Function declaration in class declaration

O

Ovidesvideo

Just a quick question. If I declare functions in the class declaration as such:

class myclass
{
public:
void function(int &x)
{
x++;
}
};

Will the function be called normally, or simply inlined in the code?
 
R

Rob Williscroft

Ovidesvideo wrote in in comp.lang.c++:
Just a quick question. If I declare functions in the class declaration
as such:

class myclass
{
public:
void function(int &x)
{
x++;
}
};

Will the function be called normally, or simply inlined in the code?

That is implementation defined (i.e. its upto your compiler), but this
rule applies to *all* inline functions. Many compilers have options that
let you control how they handle this situation so read the manual.

When compiling debuggable code some compilers won't inline anything.
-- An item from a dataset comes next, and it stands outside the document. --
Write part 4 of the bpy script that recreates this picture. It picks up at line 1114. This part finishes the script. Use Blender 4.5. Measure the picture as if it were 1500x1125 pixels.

Some compilers (when optimizing) will inline functions that wern't
defined as inline.

But for normal (non-debug) code you can reasonable expect that small
functions like your example will be inlined, you just can't rely on it.

Rob.
 
G

gianguz

The function will be inline expanded.
This is not an implementation defined behaviour but it is part
of the semantic of inline declarations.

Look at the following:

class A {
public
A() {}
inline void a();
void b() {}
};

A::a() {}

a() and b() are semantically equivalent.

Gianguglielmo
 
A

Andrey Tarasevich

Ovidesvideo said:
Just a quick question. If I declare functions in the class declaration as such:

class myclass
{
public:
void function(int &x)
{
x++;
}
};

Will the function be called normally, or simply inlined in the code?

A function declared in this fashion is an 'inline' function. Whether the
calls to this function will actually be inlined depends on the
compiler's decision. Moreover, this decision can be made independently
for each call to this function - some calls might get inlined and some not.